Yes - preparing the next generation to be productive members of society, where people can live up to their potential. So you're in the environment where you have the opportunity to learn, to excel, and to see what is possible.
And then, based on all that and what your interests and passions are, then you choose a path in life. That paradigm, I think, is a worthy one and one that I think almost all parents would say, "Yes, that's important."
Given your understanding about the purposes and kind of the challenges we're facing in school, how is your work solving these challenges, or creating schools that serve this purpose?
Some of the work that I've done throughout my career has been really focused on equity issues. If you look at our society right now, social mobility in America is not what it once was.
If you are a child who was born into poverty in this country, the likelihood that you will be able to escape poverty is not high. And that goes against every ideal that we have as a country, and it makes me mad - it is the fire in my belly that just pisses me off every day, that we have children who have so much potential and so much to offer the world, and they are not able to live up to that potential because they're not able to attend high-quality schools.
I've spent a fair amount of my career focused on ensuring that the children who need the most opportunities have a high-quality education. In that way, I'm trying to push things forward.
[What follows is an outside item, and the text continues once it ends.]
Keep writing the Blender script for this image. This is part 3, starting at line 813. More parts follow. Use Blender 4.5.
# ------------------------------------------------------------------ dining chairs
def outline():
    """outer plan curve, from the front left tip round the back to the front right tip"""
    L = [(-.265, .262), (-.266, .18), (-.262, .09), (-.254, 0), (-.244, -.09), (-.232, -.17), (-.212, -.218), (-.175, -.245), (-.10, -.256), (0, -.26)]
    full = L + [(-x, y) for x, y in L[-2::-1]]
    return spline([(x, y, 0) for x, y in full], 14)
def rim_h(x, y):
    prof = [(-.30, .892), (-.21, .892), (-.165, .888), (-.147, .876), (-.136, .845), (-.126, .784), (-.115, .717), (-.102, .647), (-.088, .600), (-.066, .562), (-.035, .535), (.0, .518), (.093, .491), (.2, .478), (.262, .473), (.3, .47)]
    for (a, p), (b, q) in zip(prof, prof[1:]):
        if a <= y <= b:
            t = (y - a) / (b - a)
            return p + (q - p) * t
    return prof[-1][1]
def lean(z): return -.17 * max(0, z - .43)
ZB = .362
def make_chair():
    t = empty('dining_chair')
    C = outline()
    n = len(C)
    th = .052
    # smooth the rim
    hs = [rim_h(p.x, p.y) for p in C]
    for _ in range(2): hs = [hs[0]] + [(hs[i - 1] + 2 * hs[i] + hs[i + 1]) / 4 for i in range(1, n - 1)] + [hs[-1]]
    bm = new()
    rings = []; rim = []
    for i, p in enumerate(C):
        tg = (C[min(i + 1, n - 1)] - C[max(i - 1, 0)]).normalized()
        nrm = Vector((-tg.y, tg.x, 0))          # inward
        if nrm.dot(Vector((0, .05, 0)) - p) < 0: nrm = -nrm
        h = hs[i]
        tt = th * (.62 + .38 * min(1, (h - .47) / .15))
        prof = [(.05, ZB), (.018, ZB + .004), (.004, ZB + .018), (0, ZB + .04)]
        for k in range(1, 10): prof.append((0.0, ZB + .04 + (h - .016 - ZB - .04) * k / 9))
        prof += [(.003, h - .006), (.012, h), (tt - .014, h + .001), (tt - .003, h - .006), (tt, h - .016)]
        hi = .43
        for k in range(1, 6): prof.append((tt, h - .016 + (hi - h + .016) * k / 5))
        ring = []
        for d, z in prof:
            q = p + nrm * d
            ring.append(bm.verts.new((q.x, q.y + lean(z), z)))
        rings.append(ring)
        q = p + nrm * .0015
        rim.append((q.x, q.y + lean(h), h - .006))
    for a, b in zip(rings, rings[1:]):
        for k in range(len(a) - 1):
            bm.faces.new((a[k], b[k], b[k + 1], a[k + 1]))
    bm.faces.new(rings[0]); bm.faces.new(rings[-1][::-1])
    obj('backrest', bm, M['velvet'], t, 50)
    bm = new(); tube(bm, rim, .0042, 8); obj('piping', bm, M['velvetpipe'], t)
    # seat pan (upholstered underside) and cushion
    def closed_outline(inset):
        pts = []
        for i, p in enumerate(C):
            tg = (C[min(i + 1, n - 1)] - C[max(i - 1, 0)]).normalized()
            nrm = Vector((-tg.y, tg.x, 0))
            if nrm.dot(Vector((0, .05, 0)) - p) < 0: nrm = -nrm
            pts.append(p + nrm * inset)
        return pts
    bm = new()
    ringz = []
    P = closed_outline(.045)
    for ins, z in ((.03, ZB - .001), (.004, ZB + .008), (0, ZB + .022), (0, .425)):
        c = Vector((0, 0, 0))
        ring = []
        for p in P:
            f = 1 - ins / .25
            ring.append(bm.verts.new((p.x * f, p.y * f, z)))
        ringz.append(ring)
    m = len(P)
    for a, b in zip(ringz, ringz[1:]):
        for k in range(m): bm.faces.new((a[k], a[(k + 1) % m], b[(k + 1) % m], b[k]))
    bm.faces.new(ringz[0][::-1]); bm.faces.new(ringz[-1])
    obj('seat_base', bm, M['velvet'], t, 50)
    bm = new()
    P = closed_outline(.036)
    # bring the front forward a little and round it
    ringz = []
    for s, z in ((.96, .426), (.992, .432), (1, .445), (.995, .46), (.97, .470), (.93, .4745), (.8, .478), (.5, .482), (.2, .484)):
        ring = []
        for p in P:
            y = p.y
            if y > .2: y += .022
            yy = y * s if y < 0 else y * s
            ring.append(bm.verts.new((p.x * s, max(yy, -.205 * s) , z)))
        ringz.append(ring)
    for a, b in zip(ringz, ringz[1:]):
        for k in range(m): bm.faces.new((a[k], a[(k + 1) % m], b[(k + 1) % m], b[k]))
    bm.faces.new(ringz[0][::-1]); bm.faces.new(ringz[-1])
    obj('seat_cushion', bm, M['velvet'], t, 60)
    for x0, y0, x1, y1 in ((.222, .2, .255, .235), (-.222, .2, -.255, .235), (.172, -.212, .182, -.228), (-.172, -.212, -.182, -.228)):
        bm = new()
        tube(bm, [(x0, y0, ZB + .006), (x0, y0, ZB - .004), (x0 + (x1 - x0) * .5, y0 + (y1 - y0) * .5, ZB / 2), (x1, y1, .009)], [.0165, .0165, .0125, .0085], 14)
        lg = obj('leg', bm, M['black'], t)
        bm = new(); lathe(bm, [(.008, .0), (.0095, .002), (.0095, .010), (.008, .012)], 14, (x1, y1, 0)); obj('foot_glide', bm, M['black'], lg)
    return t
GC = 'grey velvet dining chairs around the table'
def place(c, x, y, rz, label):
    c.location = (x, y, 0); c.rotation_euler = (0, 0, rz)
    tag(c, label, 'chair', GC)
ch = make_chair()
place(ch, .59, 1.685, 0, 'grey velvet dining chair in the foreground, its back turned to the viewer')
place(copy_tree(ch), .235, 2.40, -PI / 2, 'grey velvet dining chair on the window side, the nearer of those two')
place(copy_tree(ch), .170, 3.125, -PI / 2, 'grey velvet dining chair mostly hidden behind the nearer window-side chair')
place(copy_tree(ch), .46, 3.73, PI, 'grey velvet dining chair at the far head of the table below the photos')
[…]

Unfortunately, people have created this dynamic where you believe in one thing: you are in one camp. So people say, "Oh, she's in the no-excuses camp, and those people believe that poverty doesn't matter." No, I don't - I know poverty matters. I know that when kids come from low-income households with fewer resources, that it makes educating them harder. Do I believe that wraparound services are important? Absolutely. It is also absolutely important that we have high academic standards for kids, that we are holding schools accountable for whether or not they are meeting those standards. That was something that has added to the divisiveness of the debate.
Unfortunately, it's because we're not listening as much to the nuances. That's where I would say my work has helped serve that purpose. But in some ways potentially it hasn't, because it has helped to further polarize things or make the conversation divisive, and that has not been good.
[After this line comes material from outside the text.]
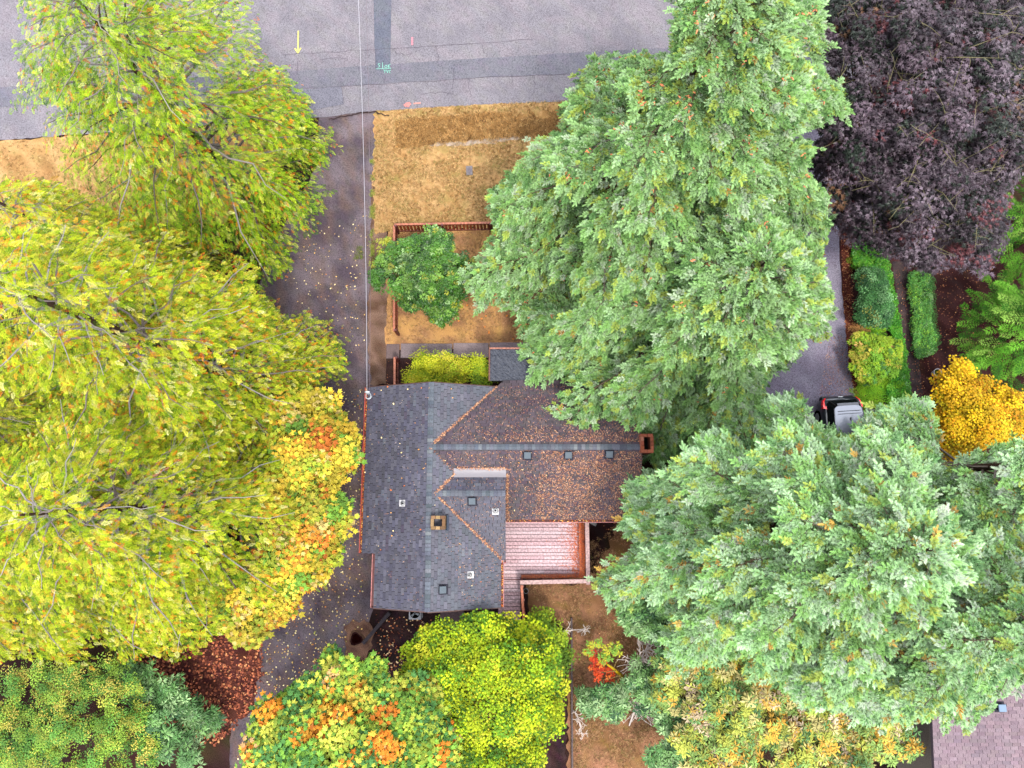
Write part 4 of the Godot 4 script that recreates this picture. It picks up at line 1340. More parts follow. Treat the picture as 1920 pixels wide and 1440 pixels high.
	strew(s, poly_of([[xr + 0.5, zr + 0.2], [xr + 2.4, zr + 0.2], [xr + 2.4, zr + 0.9], [xr + 1.2, zr + 0.9]]), 260, on.call(f_s), Vector2(0.4, 0.9), tan_, 0.0, 0.3)
	strew(s, poly_of([[xr + 0.6, zr - 0.25], [X.xE, zr - 0.2], [X.xE, zNe], [xv + 0.2, X.zn]]), 2000, on.call(f_n), Vector2(0.4, 0.95), tan_, 0.12, 0.3)
	for i in 1000:
		var np := Vector2(lerpf(xr + 1.5, X.xE, pow(rng.randf(), 0.6)), zr - 0.2 - absf(rng.randfn()) * 0.35)
		s.add(Transform3D(Basis(Vector3.UP, rr(0, TAU)).scaled(Vector3.ONE * rr(0.5, 1.1)), Vector3(np.x, f_n.call(np) + 0.022, np.y)), sc(pick(tan_), rr(0.75, 1.25)))
	strew(s, planes[5][1], 420, on.call(f_gs), Vector2(0.35, 0.8), tan_, 0.2, 0.3)
	strew(s, planes[6][1], 120, on.call(f_gn), Vector2(0.35, 0.8), tan_, 0.0, 0.3)
	strew(s, poly_of([[xr + 0.4, 1.0], [xe, 2.4], [xe, X.zs2 - 0.2], [xr + 1.4, X.zs2 - 0.2]]), 300, on.call(f_e), Vector2(0.35, 0.8), tan_, 0.2, 0.3)
	strew(s, planes[0][1], 240, on.call(f_w), Vector2(0.35, 0.8), [[K(200, 178, 160, 0.3), 1.0], [K(170, 120, 90, 0.3), 1.0]], 0.2, 0.3)
	strew(s, planes[1][1], 60, on.call(f_l), Vector2(0.35, 0.8), tan_, 0.2, 0.3)
	# packed along the valleys and the raised walls
	for vl in [[Vector2(xv, X.zn), Vector2(xr + 0.1, zr - 0.1), f_e, 480, 0.03], [Vector2(xg + 0.15, zg + 0.15), Vector2(xe, zg + dG), f_gs, 480, 0.03], [Vector2(v1.x - 0.05, v1.y), Vector2(xg, zg), f_gn, 180, 0.04], [Vector2(v1.x, v1.y - 0.2), Vector2(X.xge + 0.1, v1.y - 0.18), f_s, 260, 0.03], [Vector2(X.xge + 0.06, v1.y), Vector2(X.xge + 0.06, X.zse), f_s, 300, 0.05], [Vector2(xr, zr), Vector2(v1.x, v1.y), f_e, 50, 0.03]]:
		for i in vl[3]:
			var t := rng.randf()
			var p: Vector2 = (vl[0] as Vector2).lerp(vl[1], t) + Vector2(rng.randfn(), rng.randfn()) * vl[4] * (0.4 + t * 0.8)
			var y: float = (vl[2] as Callable).call(p) + 0.03
			s.add(Transform3D(Basis(Vector3.UP, rr(0, TAU)).scaled(Vector3.ONE * rr(0.5, 1.2)), Vector3(p.x, y + rr(0.0, 0.025), p.y)), sc(pick(tan_), rr(0.8, 1.25)))
	copies(self, "fallen_needles", needle, s, mat["litter"], "orange brown conifer needles lying on the house roof")
	var lm := MB.new()
	leaf_oval(lm, Vector3(0, 0.012, -0.05), frame(Vector3.BACK, Vector3.UP), 0.1, 0.07, 1.0)
	s = Scatter.new()
	var yl := [[K(240, 216, 160, 0.33), 2.0], [K(222, 160, 84, 0.3), 2.0], [K(196, 110, 60, 0.3), 1.0]]
	strew(s, planes[0][1], 34, on.call(f_w), Vector2(0.4, 1.1), yl, 0.0, 0.3)
	strew(s, planes[2][1], 12, on.call(f_e), Vector2(0.4, 0.8), yl, 0.0, 0.3)
	strew(s, planes[3][1], 30, on.call(f_s), Vector2(0.3, 0.7), yl, 0.0, 0.3)
	for g in [[Vector3(X.xw - 0.06, 2.63, X.zn), Vector3(X.xw - 0.06, 2.63, X.zs1), 230], [Vector3(X.xw2 - 0.06, 2.68, X.zs1), Vector3(X.xw2 - 0.06, 2.68, X.zs2), 40], [Vector3(X.xge, 2.66, X.zse + 0.06), Vector3(X.xE, 2.66, X.zse + 0.06), 90], [Vector3(xe + 0.06, 2.64, zg + dG), Vector3(xe + 0.06, 2.64, X.zs2), 60]]:
		for i in g[2]:
			s.add(Transform3D(Basis(Vector3.UP, rr(0, TAU)).scaled(Vector3.ONE * rr(0.35, 0.8)), (g[0] as Vector3).lerp(g[1], rng.randf()) + Vector3(rr(-0.03, 0.03), rr(-0.02, 0.04), rr(-0.03, 0.03))), sc(pick([[K(226, 150, 70, 0.3), 2.0], [K(196, 96, 50, 0.3), 2.0], [K(240, 200, 130, 0.32), 1.0]]), rr(0.8, 1.2)))
	copies(self, "fallen_leaves", lm.mesh(), s, mat["litter"], "single yellow and orange leaves on the roof and in the gutters")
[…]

That's a really powerful statement and way of thinking about it.
There are good sides to my work, and not so great sides to my work. So I think the focus on equity— which, honestly, 30 years ago I don't think there was this conversation —there have been positive things that have come with that. But like I said, I think there are ways in which my work and what I have done and said in the past has added to this divisive environment, which hasn't been good.
One hopes that the good outweighs the bad in anyone's career. I would hope that maybe it has been a little bit more good than bad, but I need to be honest - it's real.
I've been working on education reform now for more than 25 years. When I started all this as a teacher, I was 21 years old. I would've thought, "Oh, two decades from now we will be so much better," and now I'm looking back almost three decades later, and I'm thinking, "Dang, it's not really better.”
The crazy thing about it is that in some ways everybody is a little bit right, and nobody is all the way right.
Getting people to be in a mindset where they can be partially right, and then everyone that they think they disagree with also is partially right on certain things, I think that's where the answer is.
So how do you bring people together who are willing to engage and be willing to see and acknowledge where they might be right and wrong?
That, I think, is the key, and I don't know how. Like I said, I think we ought to be able to do that. It's just going to take the right dynamics, the right people bringing folks together, the right environments to have those meaningful conversations.